E como vai ser? Depois de um disco de estreia tão bem sucedido, correm-se sempre alguns riscos com o segundo…
Porquê?
Há sempre uma escolha difícil entre fazer mais do mesmo ou tentar caminhos diferentes e poder desiludir o público…
Não, isso para mim não faz qualquer sentido… Este primeiro disco também podia não ter tido sucesso, e não era menos importante para mim por causa disso. Esse “sucesso”, seja lá o que isso for, não é importante… Claro que o segundo álbum não vai ser igual ao primeiro, e o terceiro não vai ser igual ao segundo… Que interesse poderia ter pintar o mesmo quadro várias vezes seguidas? Se as pessoas não gostarem do meu segundo disco… tudo bem. Eu vou gostar
Já está muito adiantado?
Estou a trabalhar nele, sim. Já gravei algumas demos. Maioritariamente é feito de canções que já estavam escritas.
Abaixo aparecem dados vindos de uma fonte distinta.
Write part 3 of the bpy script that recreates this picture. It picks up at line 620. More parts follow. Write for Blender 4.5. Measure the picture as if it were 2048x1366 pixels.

Vai refletir as mudanças na sua vida?
Vai refletir o que aconteceu em Paris, o que aconteceu em Baltimore [os motins contra a violência policial], o que está a acontecer na Sicília com os refugiados… São coisas que estão aí, todos os dias, e de que os artistas não têm falado muito. Algo no meu coração me diz que tenho que falar destes assuntos.
Será menos pessoal do que o primeiro disco?
Tudo isto é pessoal. As pessoas que chegam da Síria, aquela criança morta na praia… Isso é pessoal. Posso não ser eu quem está lá, mas não deixa de ser pessoal por causa disso. São os meus sentimentos. Claro que tenho que encontrar a maneira melhor e mais inteligente de falar de assuntos tão sensíveis. Vou falar deles à minha maneira, claro. Todas as minhas canções são sobre mim e as pessoas. Defendo essas pessoas que estão a sofrer.
Consegue compor quando anda em digressão?
É difícil. Mas consigo inspirar-me, tomar notas… Só consigo escrever canções quando regresso a casa, em Londres ou em Paris. Este ano voltei a passar uns tempos num hostel em Paris.